Кроме Пушкина, Параджанов изготовил медальоны-талеры с изображениями Петра Первого, Гоголя, Богдана Хмельницкого, заливая фольгу смолой. Для зэков рисовал их портреты, которые тайно уходили на волю, к родным. Когда умер сосед по нарам, Параджанов смастерил для покойника плащаницу с библейскими сюжетами из мешковины. (Она сегодня представлена в коллекции ереванского музея.)
На унылом лагерном дворе Сергей Иосифович умудрялся находить цветы, делал из них гербарии и коллажи, которые затем пересылал в письмах друзьям. Самым удивительным был его коллаж «Вор никогда не станет прачкой». В нем не было ни позы, ни претензии на ореол мученика. Просто – жизнь за колючей проволокой как она есть, во всей своей наготе: черная перчатка, брошенная узнику судьбой.
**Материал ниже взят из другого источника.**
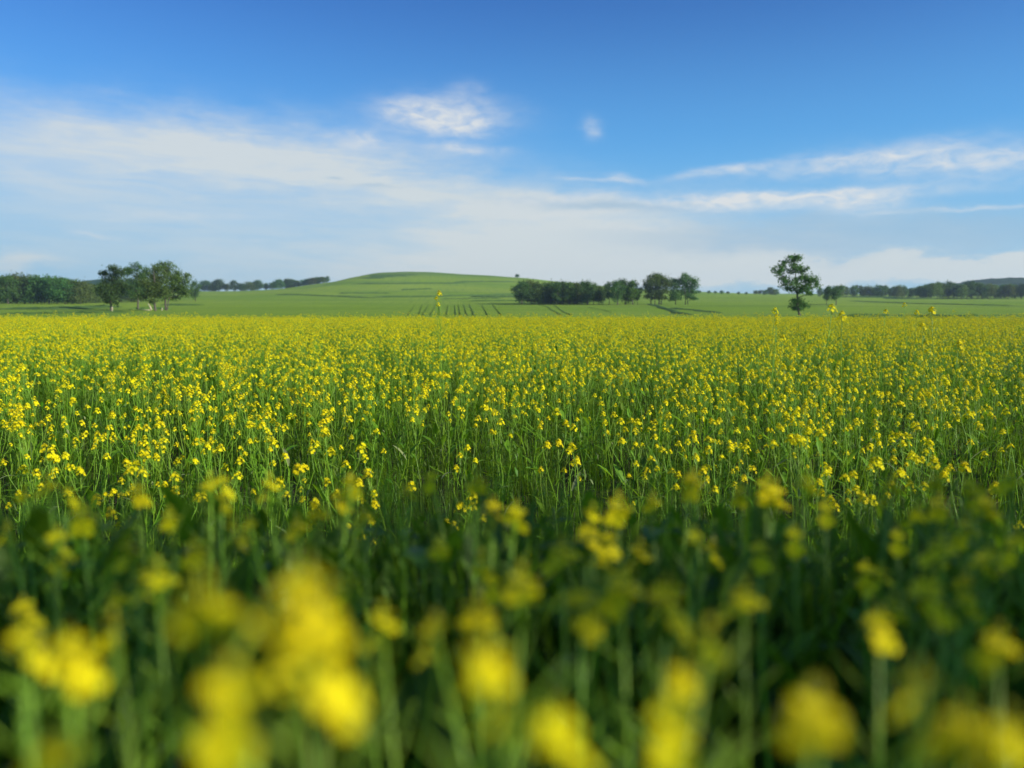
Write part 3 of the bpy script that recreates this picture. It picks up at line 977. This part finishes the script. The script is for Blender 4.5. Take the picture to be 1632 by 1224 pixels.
def plant_proto(seed, n_br, sparse=False):
    """unit plant about 1 m high; returns stem MeshBuilder, head matrices, leaf matrices, tip"""
    r = random.Random(seed)
    mb = MB()
    lx, ly = r.uniform(-.10, .10), r.uniform(-.08, .08)
    ctrl = []
    for i in range(9):
        t = i / 8
        ctrl.append(Vector((lx * t ** 1.6 + .012 * math.sin(i * 1.7 + seed), ly * t ** 1.6 + .012 * math.cos(i * 1.3 + seed), t * 0.955)))
    mb.tube(ctrl, [.0046 * (1 - .68 * i / 8) for i in range(9)], 5)
    heads, leaves = [], []
    tip = ctrl[-1]
    heads.append((dir_matrix(tip, ctrl[-1] - ctrl[-2] + Vector((0, 0, .05)), r.uniform(0, 6), r.uniform(.95, 1.15)), N_HEAD + r.randrange(3) if sparse else r.randrange(N_HEAD)))

    def pods(a, b_, n):
        for k in range(n):
            q = a.lerp(b_, k / max(1, n))
            an = k * 2.4 + r.uniform(0, 1)
            d = Vector((math.cos(an), math.sin(an), .75)).normalized()
            e = q + d * .014
            mb.tube([q, e, e + d * r.uniform(.012, .028) + Vector((0, 0, .006))], [.0006, .0013, .0005], 3)
    pods(ctrl[-1].lerp(ctrl[-2], .9), ctrl[-1], 8)
    for k in range(n_br):
        t = r.uniform(.42, .84)
        i = int(t * 8)
        q = ctrl[i].lerp(ctrl[i + 1], t * 8 - i)
        an = k * 2.4 + r.uniform(-.6, .6) + seed
        up = r.uniform(.86, 1.0) if k < 2 else r.uniform(.68, .92)
        rise = max(.07, up * .955 - q.z)
        spread = r.uniform(.045, .13)
        e = q + Vector((math.cos(an) * spread, math.sin(an) * spread, rise))
        m1 = q + Vector((math.cos(an) * spread * .55, math.sin(an) * spread * .55, rise * .35))
        m2 = q + Vector((math.cos(an) * spread * .9, math.sin(an) * spread * .9, rise * .7))
        mb.tube([q, m1, m2, e], [.0026, .0022, .0018, .0014], 4)
        heads.append((dir_matrix(e, e - m2 + Vector((0, 0, .03)), r.uniform(0, 6), r.uniform(.7, 1.1)), r.randrange(N_HEAD)))
        pods(m2, e, 5)
        M = Matrix.Translation(q) @ Matrix.Rotation(an + r.uniform(-.3, .3), 4, 'Z') @ Matrix.Rotation(-R(r.uniform(20, 60)), 4, 'Y') @ Matrix.Scale(r.uniform(.04, .085), 4)
        leaves.append((M, r.randrange(4)))
    for k in range(5):
        t = .12 + .5 * k / 5 + r.uniform(-.04, .04)
        i = int(t * 8)
        q = ctrl[i].lerp(ctrl[i + 1], t * 8 - i)
        an = k * 2.2 + r.uniform(-.5, .5) + seed * 1.3
        M = Matrix.Translation(q) @ Matrix.Rotation(an, 4, 'Z') @ Matrix.Rotation(-R(r.uniform(5, 50)), 4, 'Y') @ Matrix.Scale(r.uniform(.09, .19), 4)
        leaves.append((M, r.randrange(N_LEAF)))
    return mb, heads, leaves, tip


PLANTS = [plant_proto(700 + i, [2, 3, 4, 3, 1, 5, 3, 4, 0, 3, 2, 4, 3, 5][i]) for i in range(N_PLANT)]
PLANTS += [plant_proto(740 + i, 0, True) for i in range(4)] + [plant_proto(760 + i, i) for i in range(2)]       # young single-headed plants with few open flowers
STEM_ME = [p[0].mesh('stem', [M_STEM]) for p in PLANTS]


def place_plant(x, y, s, rot, p, label, group, tilt=(0, 0), head_scale=1.0, hz=None, zscale=1.0, sink=0.0):
    root = empty('rapeseed_plant', (x, y, T(x, y) - sink))
    root.scale = (s, s, s * zscale)
    root.rotation_euler = (tilt[0], tilt[1], rot)
    obj('stem', STEM_ME[p], root)
    for M, k in PLANTS[p][1]:
        o = obj('flower_head', HEAD_ME[k], root)
        o.matrix_local = M @ Matrix.Scale(head_scale, 4) @ Matrix.Diagonal((1, 1, 1 / zscale, 1))
    for j, (M, k) in enumerate(PLANTS[p][2] if zscale < 1.3 else PLANTS[p][2][-2:]):
        pale = (j == 4 and p % 4 == 0)
        o = obj('leaf', PALE_ME[k % 4] if pale else LEAF_ME[k], root)
        o.matrix_local = M @ Matrix.Scale(0.5 if zscale > 1.15 else 1.0, 4)
        if pale:
            o['label'] = 'pale withered leaf'
    tag(root, label, 'rapeseed plant', group)
    return root


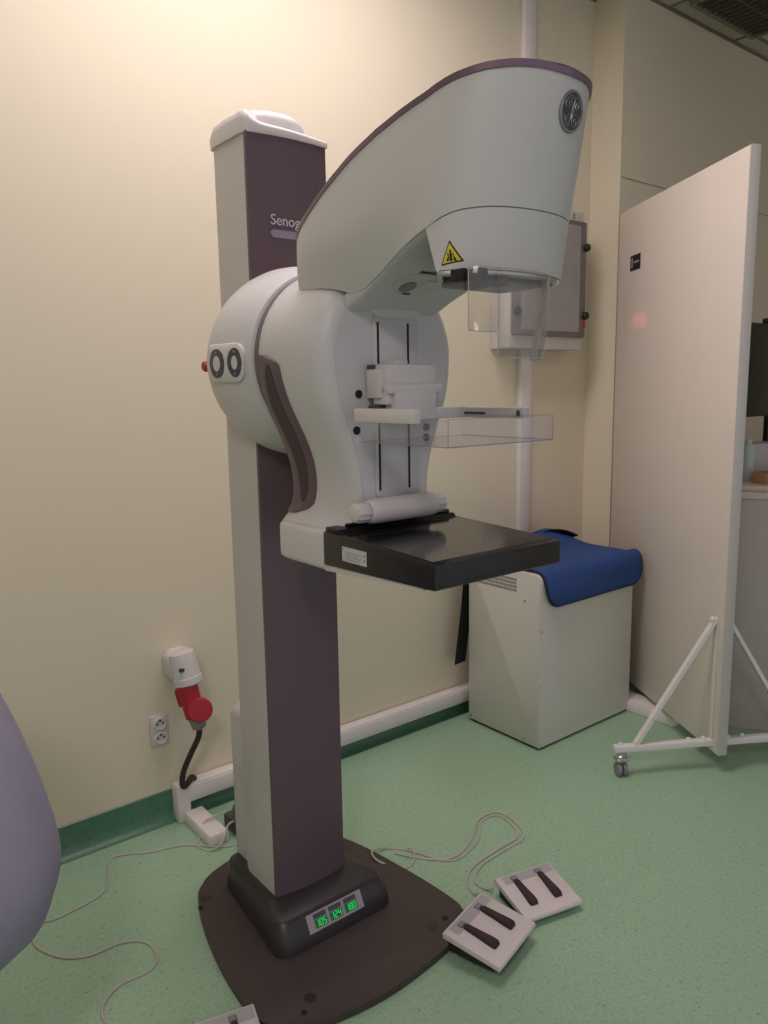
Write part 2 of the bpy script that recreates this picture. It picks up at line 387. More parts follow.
# --- plum grab handle following the left and right flanks
for sgn in (-1, 1):
    rows = []; N = 30
    for i in range(N+1):
        z = 1.528-(1.528-1.186)*i/N; t = i/N
        e = min(1, math.sqrt(max(0, 1-(max(0, .07-t)/.07)**2)), math.sqrt(max(0, 1-(max(0, t-.93)/.07)**2)))
        yf = 1.485-(.086+.018*math.sin(PI*t))*max(.45, e)
        ring = []
        for k in range(7):
            y = 1.487-(1.487-yf)*k/6; R = bodyR(min(1.486, y)); ring.append((CX+sgn*(R*hwf(z)+.007-(.004 if k in (0, 6) else 0)), y, z))
        for k in range(6, -1, -1):
            y = 1.487-(1.487-yf)*k/6; ring.append((CX+sgn*(bodyR(min(1.486, y))*hwf(z)-.006), y, z))
        rows.append(ring)
    hd = obj('grab_handle', loft(rows), 'purple', U, angle=50)
    rows = []
    for i in range(25):
        z = 1.508-(1.508-1.21)*i/24; t = i/24; w = math.sin(PI*min(1, max(0, t)))**.35 if 0 < t < 1 else .15
        yc = 1.430-.006*math.sin(PI*t); ring = []
        for y in (yc+.024*w, yc-.022*w):
            ring.append((CX+sgn*(bodyR(y)*hwf(z)+.0078), y, z))
        for y in (yc-.022*w, yc+.024*w): ring.append((CX+sgn*(bodyR(y)*hwf(z)+.004), y, z))
        rows.append(ring)
    obj('grip_inset', loft(rows), 'purpledark', hd)
# --- control pad with two round rings and the red stop button on the left flank of the rear shell
def shellR(Y):
    P = [(.201,1.504),(.210,1.53),(.218,1.56),(.2225,1.59),(.224,1.62),(.2215,1.65),(.215,1.68),(.204,1.71),(.189,1.74)]
    for (fa, a), (fb, b) in zip(P, P[1:]):
        if a <= Y <= b: t = (Y-a)/(b-a); return fa+(fb-fa)*t
    return .224
def flank(Y, z, lift):
    r = shellR(Y)+lift; dz = z-ZC; return (CX-math.sqrt(max(1e-6, r*r-dz*dz)), Y, z)
def flankpatch(pts, l0, l1, center):
    rings = []
    for s, l in ((1, l0), (1, l1-.0015), (.94, l1)):
        rings.append([flank(center[0]+(y-center[0])*s, center[1]+(z-center[1])*s, l) for y, z in pts])
    # inner fan rings so the cap follows the curve
    for s in (.6, .25): rings.append([flank(center[0]+(y-center[0])*s, center[1]+(z-center[1])*s, l1) for y, z in pts])
    return loft(rings, c0=False)
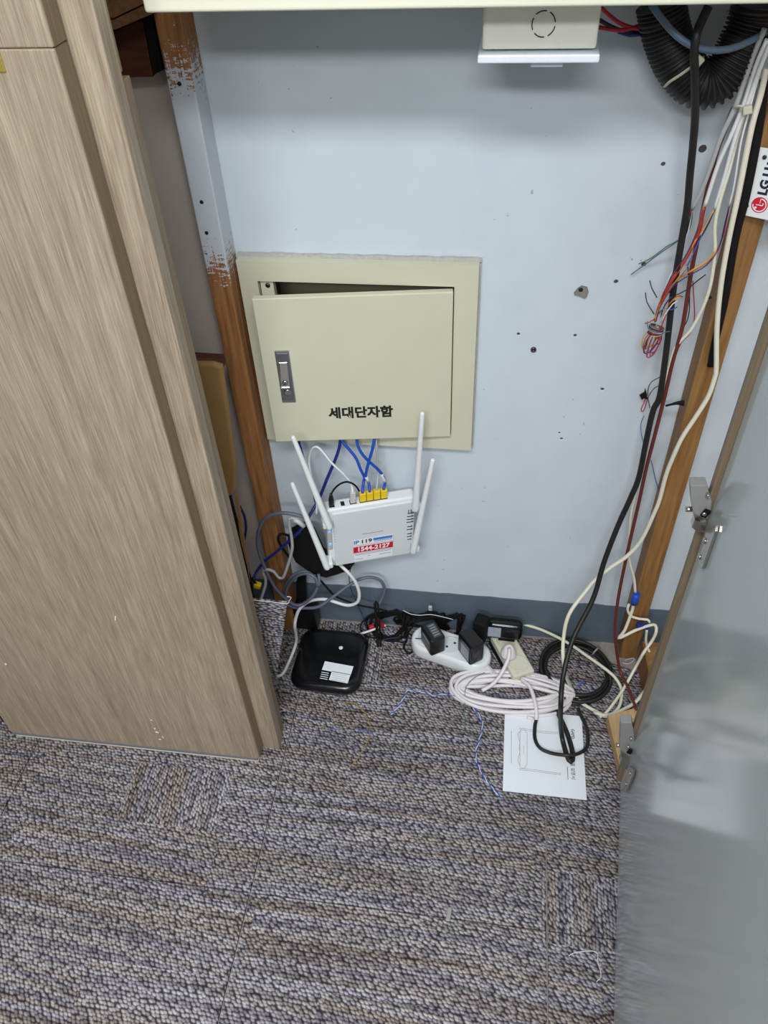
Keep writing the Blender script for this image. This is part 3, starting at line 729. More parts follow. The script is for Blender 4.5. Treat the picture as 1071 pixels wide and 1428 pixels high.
o = MB().tube(spline([(0.2532,-0.078,1.0907),(0.2523,-0.088,1.0967),(0.258,-0.091,1.0969),(0.2652,-0.09,1.0935),(0.2707,-0.082,1.0873),(0.2683,-0.07,1.0836),(0.2603,-0.068,1.0853)], closed=True), 0.0024, 8, True, flat=(1, 0.6)).build('cable_tie', M['tie'])
tag(o, 'pale nylon tie round the bundle of white telephone cables', 'cable tie')
MB().box((0.2626,-0.094,1.0948), (0.010, 0.008, 0.009), RY(-15), 0.001, 1).build('tie_head', M['tie'], o)

# knotted tail of the thin wires
kn = thing('wire_bundle', (0.2191,-0.073,0.8105), 'knotted bunch of thin coloured wires hanging in front of the wall', 'wires')
ko = Vector((0.2191,-0.073,0.8105))
def kw(mm, pts, closed=False):
    return cable('wire', [Vector(p)-ko for p in pts], 0.00085, M[mm], parent=kn, seg=5, closed=closed)
cols = ['orange_w', 'navy_w', 'yellow_w', 'red_w', 'black_w', 'white_w', 'purple_w', 'blue_w', 'yellow_w', 'black_w', 'orange_w', 'red_w']
for k, mm in enumerate(cols):          # the doubled tail under the knot
    a = rnd.uniform(-1, 1); s_ = rnd.uniform(-1, 1); w = rnd.uniform(0.002, 0.007)
    ln = rnd.uniform(0.028, 0.042)
    c0 = ko + Vector((0.001+a*0.003, -s_*0.004, -0.010))
    kw(mm, [c0, c0+Vector((-0.003-w*0.6+a*0.004, -s_*0.005, -ln*0.45)), c0+Vector((-0.006+a*0.003, -s_*0.006, -ln)), c0+Vector((-0.001+a*0.002+w*0.5, -s_*0.005, -ln*0.95)), c0+Vector((0.004+w, -s_*0.003, -ln*0.4)), c0+Vector((0.003, 0, 0.004))])
for k, mm in enumerate(['teal_w', 'black_w', 'orange_w', 'teal_w', 'white_w', 'red_w', 'navy_w', 'yellow_w']):   # turns of the knot
    z = -0.006 - 0.0016*k + rnd.uniform(-0.001, 0.001); rr = 0.0085+rnd.uniform(-0.001, 0.0025); tl = rnd.uniform(-0.003, 0.003)
    kw(mm, [ko+Vector((0.002+rr*math.cos(t_*math.pi/4), rr*0.75*math.sin(t_*math.pi/4), z+tl*math.cos(t_*math.pi/4)-0.002*math.cos(t_*math.pi/4))) for t_ in range(8)], True)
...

Порой накатывало отчаяние, и он не сдерживал чувств: «…Думаю, лучше прекратить просить. Все знают, за что я сижу. Это ложь. Ты говоришь о помиловании. Что помиловать? Грязь, которую вылили на меня, лишив профессии, авторитета, имени? Это все похоже на другие годы? Какие пять лет? Почему искали золото, оружие, спекуляцию, разврат, порнографию?.. Ответь на один вопрос, и все делится пополам. После 1964 года, после «Теней», – почему мне не дали снять фильм на Украине? Я не понял, что я – армянин, и надо было уезжать с Украины. Я, отщепенец, чего-то ждал. Манны небесной. И дождался… Позорного столба?!.»
Делился наболевшим с Иваном Дзюбой: «Пишу, будучи в тяжелом состоянии. В слово «тяжелое» я вношу конкретный смысл. Прошло два с половиной года. Кому-то показалось, что я выживаю, и началась провокация. Одна за другой. Я даже не двигаюсь уже несколько дней. Избит средой, провокациями и лагерным террором, который возникает среди заключенных. Состояние мое трагично. Пишу тебе не для того, чтобы вызвать у вас жалость или панику. Я просто обязан попрощаться с вами. Я не думаю, что вернусь в жизнь. Это и не нужно. Мне 52 года. Досыть! Все было… Мне ничего не надо… Аминь».